Scene script records
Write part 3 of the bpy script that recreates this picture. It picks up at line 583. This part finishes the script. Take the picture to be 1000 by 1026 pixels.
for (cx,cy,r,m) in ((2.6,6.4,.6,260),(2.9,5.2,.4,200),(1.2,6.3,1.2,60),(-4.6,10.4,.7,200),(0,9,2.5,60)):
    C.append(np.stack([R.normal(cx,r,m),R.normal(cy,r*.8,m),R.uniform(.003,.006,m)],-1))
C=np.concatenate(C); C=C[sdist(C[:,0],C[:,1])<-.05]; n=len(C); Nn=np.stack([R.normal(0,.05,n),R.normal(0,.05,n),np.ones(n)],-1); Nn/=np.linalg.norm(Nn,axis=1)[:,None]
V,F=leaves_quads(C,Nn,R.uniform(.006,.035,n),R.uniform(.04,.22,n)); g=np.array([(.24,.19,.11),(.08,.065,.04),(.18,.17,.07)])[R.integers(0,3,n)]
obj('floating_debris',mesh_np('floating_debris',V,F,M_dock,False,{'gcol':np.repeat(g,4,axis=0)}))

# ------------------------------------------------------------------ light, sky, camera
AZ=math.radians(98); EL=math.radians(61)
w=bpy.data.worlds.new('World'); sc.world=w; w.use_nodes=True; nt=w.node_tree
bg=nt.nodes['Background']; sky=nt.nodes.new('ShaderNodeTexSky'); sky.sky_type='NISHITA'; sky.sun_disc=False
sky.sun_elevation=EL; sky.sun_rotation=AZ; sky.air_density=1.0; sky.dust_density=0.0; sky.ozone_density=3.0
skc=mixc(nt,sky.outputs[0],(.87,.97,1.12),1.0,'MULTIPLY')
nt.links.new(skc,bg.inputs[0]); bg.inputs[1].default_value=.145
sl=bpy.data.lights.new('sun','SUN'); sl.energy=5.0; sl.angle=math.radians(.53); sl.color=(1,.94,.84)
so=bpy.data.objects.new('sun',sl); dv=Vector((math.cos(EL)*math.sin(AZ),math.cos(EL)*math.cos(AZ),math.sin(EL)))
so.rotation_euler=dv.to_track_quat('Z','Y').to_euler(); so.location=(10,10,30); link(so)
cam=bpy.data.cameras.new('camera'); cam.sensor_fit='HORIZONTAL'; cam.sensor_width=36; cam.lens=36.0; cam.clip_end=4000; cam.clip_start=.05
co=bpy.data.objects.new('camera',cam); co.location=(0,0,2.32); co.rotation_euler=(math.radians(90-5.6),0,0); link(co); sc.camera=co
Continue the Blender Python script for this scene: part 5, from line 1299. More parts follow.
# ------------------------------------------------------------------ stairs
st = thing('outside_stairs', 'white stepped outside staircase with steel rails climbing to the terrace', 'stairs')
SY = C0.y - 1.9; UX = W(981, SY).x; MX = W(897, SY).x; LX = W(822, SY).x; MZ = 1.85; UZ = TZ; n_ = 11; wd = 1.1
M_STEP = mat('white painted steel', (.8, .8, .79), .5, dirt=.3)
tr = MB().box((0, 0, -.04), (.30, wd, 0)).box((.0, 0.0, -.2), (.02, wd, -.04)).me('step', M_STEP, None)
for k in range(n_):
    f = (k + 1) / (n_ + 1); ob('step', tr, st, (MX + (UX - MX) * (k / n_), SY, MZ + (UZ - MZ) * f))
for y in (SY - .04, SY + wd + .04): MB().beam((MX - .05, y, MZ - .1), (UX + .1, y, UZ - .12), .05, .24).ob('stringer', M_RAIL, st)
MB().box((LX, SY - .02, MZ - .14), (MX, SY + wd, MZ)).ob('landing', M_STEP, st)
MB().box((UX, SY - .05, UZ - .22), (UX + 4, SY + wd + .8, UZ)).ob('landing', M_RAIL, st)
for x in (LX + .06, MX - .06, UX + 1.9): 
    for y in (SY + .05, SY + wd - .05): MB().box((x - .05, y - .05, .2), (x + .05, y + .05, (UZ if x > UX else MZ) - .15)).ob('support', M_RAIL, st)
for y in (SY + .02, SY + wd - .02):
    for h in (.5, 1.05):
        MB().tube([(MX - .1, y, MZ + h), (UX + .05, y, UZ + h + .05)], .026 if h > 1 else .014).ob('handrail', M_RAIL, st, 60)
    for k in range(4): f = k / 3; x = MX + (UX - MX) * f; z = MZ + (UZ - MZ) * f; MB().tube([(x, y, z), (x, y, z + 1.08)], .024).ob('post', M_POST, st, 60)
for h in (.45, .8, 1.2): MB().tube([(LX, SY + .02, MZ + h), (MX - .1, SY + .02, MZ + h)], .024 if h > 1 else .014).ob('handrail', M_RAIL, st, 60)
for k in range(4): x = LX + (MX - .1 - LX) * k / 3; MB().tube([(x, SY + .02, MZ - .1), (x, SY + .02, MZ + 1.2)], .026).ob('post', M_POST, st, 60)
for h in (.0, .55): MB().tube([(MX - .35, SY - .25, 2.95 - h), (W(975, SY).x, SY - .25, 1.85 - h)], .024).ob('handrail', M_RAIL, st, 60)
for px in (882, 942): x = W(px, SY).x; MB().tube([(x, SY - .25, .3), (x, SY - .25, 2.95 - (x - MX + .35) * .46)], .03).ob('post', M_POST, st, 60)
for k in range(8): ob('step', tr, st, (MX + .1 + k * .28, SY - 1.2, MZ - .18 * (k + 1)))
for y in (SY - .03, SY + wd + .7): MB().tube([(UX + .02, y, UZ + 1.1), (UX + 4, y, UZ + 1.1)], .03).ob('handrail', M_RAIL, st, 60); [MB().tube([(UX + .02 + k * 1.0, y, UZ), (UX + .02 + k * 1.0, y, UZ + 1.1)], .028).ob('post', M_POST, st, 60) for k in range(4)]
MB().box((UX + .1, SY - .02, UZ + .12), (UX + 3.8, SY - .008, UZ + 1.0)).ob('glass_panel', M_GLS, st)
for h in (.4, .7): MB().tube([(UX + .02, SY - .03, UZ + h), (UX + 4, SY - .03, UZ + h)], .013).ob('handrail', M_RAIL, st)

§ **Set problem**
From the listing above, reproduce all the lines exactly.

§ **Solution for this problem**
Write part 3 of the bpy script that recreates this picture. It picks up at line 583. This part finishes the script. Take the picture to be 1000 by 1026 pixels.
for (cx,cy,r,m) in ((2.6,6.4,.6,260),(2.9,5.2,.4,200),(1.2,6.3,1.2,60),(-4.6,10.4,.7,200),(0,9,2.5,60)):
    C.append(np.stack([R.normal(cx,r,m),R.normal(cy,r*.8,m),R.uniform(.003,.006,m)],-1))
C=np.concatenate(C); C=C[sdist(C[:,0],C[:,1])<-.05]; n=len(C); Nn=np.stack([R.normal(0,.05,n),R.normal(0,.05,n),np.ones(n)],-1); Nn/=np.linalg.norm(Nn,axis=1)[:,None]
V,F=leaves_quads(C,Nn,R.uniform(.006,.035,n),R.uniform(.04,.22,n)); g=np.array([(.24,.19,.11),(.08,.065,.04),(.18,.17,.07)])[R.integers(0,3,n)]
obj('floating_debris',mesh_np('floating_debris',V,F,M_dock,False,{'gcol':np.repeat(g,4,axis=0)}))

# ------------------------------------------------------------------ light, sky, camera
AZ=math.radians(98); EL=math.radians(61)
w=bpy.data.worlds.new('World'); sc.world=w; w.use_nodes=True; nt=w.node_tree
bg=nt.nodes['Background']; sky=nt.nodes.new('ShaderNodeTexSky'); sky.sky_type='NISHITA'; sky.sun_disc=False
sky.sun_elevation=EL; sky.sun_rotation=AZ; sky.air_density=1.0; sky.dust_density=0.0; sky.ozone_density=3.0
skc=mixc(nt,sky.outputs[0],(.87,.97,1.12),1.0,'MULTIPLY')
nt.links.new(skc,bg.inputs[0]); bg.inputs[1].default_value=.145
sl=bpy.data.lights.new('sun','SUN'); sl.energy=5.0; sl.angle=math.radians(.53); sl.color=(1,.94,.84)
so=bpy.data.objects.new('sun',sl); dv=Vector((math.cos(EL)*math.sin(AZ),math.cos(EL)*math.cos(AZ),math.sin(EL)))
so.rotation_euler=dv.to_track_quat('Z','Y').to_euler(); so.location=(10,10,30); link(so)
cam=bpy.data.cameras.new('camera'); cam.sensor_fit='HORIZONTAL'; cam.sensor_width=36; cam.lens=36.0; cam.clip_end=4000; cam.clip_start=.05
co=bpy.data.objects.new('camera',cam); co.location=(0,0,2.32); co.rotation_euler=(math.radians(90-5.6),0,0); link(co); sc.camera=co
Continue the Blender Python script for this scene: part 5, from line 1299. More parts follow.
# ------------------------------------------------------------------ stairs
st = thing('outside_stairs', 'white stepped outside staircase with steel rails climbing to the terrace', 'stairs')
SY = C0.y - 1.9; UX = W(981, SY).x; MX = W(897, SY).x; LX = W(822, SY).x; MZ = 1.85; UZ = TZ; n_ = 11; wd = 1.1
M_STEP = mat('white painted steel', (.8, .8, .79), .5, dirt=.3)
tr = MB().box((0, 0, -.04), (.30, wd, 0)).box((.0, 0.0, -.2), (.02, wd, -.04)).me('step', M_STEP, None)
for k in range(n_):
    f = (k + 1) / (n_ + 1); ob('step', tr, st, (MX + (UX - MX) * (k / n_), SY, MZ + (UZ - MZ) * f))
for y in (SY - .04, SY + wd + .04): MB().beam((MX - .05, y, MZ - .1), (UX + .1, y, UZ - .12), .05, .24).ob('stringer', M_RAIL, st)
MB().box((LX, SY - .02, MZ - .14), (MX, SY + wd, MZ)).ob('landing', M_STEP, st)
MB().box((UX, SY - .05, UZ - .22), (UX + 4, SY + wd + .8, UZ)).ob('landing', M_RAIL, st)
for x in (LX + .06, MX - .06, UX + 1.9): 
    for y in (SY + .05, SY + wd - .05): MB().box((x - .05, y - .05, .2), (x + .05, y + .05, (UZ if x > UX else MZ) - .15)).ob('support', M_RAIL, st)
for y in (SY + .02, SY + wd - .02):
    for h in (.5, 1.05):
        MB().tube([(MX - .1, y, MZ + h), (UX + .05, y, UZ + h + .05)], .026 if h > 1 else .014).ob('handrail', M_RAIL, st, 60)
    for k in range(4): f = k / 3; x = MX + (UX - MX) * f; z = MZ + (UZ - MZ) * f; MB().tube([(x, y, z), (x, y, z + 1.08)], .024).ob('post', M_POST, st, 60)
for h in (.45, .8, 1.2): MB().tube([(LX, SY + .02, MZ + h), (MX - .1, SY + .02, MZ + h)], .024 if h > 1 else .014).ob('handrail', M_RAIL, st, 60)
for k in range(4): x = LX + (MX - .1 - LX) * k / 3; MB().tube([(x, SY + .02, MZ - .1), (x, SY + .02, MZ + 1.2)], .026).ob('post', M_POST, st, 60)
for h in (.0, .55): MB().tube([(MX - .35, SY - .25, 2.95 - h), (W(975, SY).x, SY - .25, 1.85 - h)], .024).ob('handrail', M_RAIL, st, 60)
for px in (882, 942): x = W(px, SY).x; MB().tube([(x, SY - .25, .3), (x, SY - .25, 2.95 - (x - MX + .35) * .46)], .03).ob('post', M_POST, st, 60)
for k in range(8): ob('step', tr, st, (MX + .1 + k * .28, SY - 1.2, MZ - .18 * (k + 1)))
for y in (SY - .03, SY + wd + .7): MB().tube([(UX + .02, y, UZ + 1.1), (UX + 4, y, UZ + 1.1)], .03).ob('handrail', M_RAIL, st, 60); [MB().tube([(UX + .02 + k * 1.0, y, UZ), (UX + .02 + k * 1.0, y, UZ + 1.1)], .028).ob('post', M_POST, st, 60) for k in range(4)]
MB().box((UX + .1, SY - .02, UZ + .12), (UX + 3.8, SY - .008, UZ + 1.0)).ob('glass_panel', M_GLS, st)
for h in (.4, .7): MB().tube([(UX + .02, SY - .03, UZ + h), (UX + 4, SY - .03, UZ + h)], .013).ob('handrail', M_RAIL, st)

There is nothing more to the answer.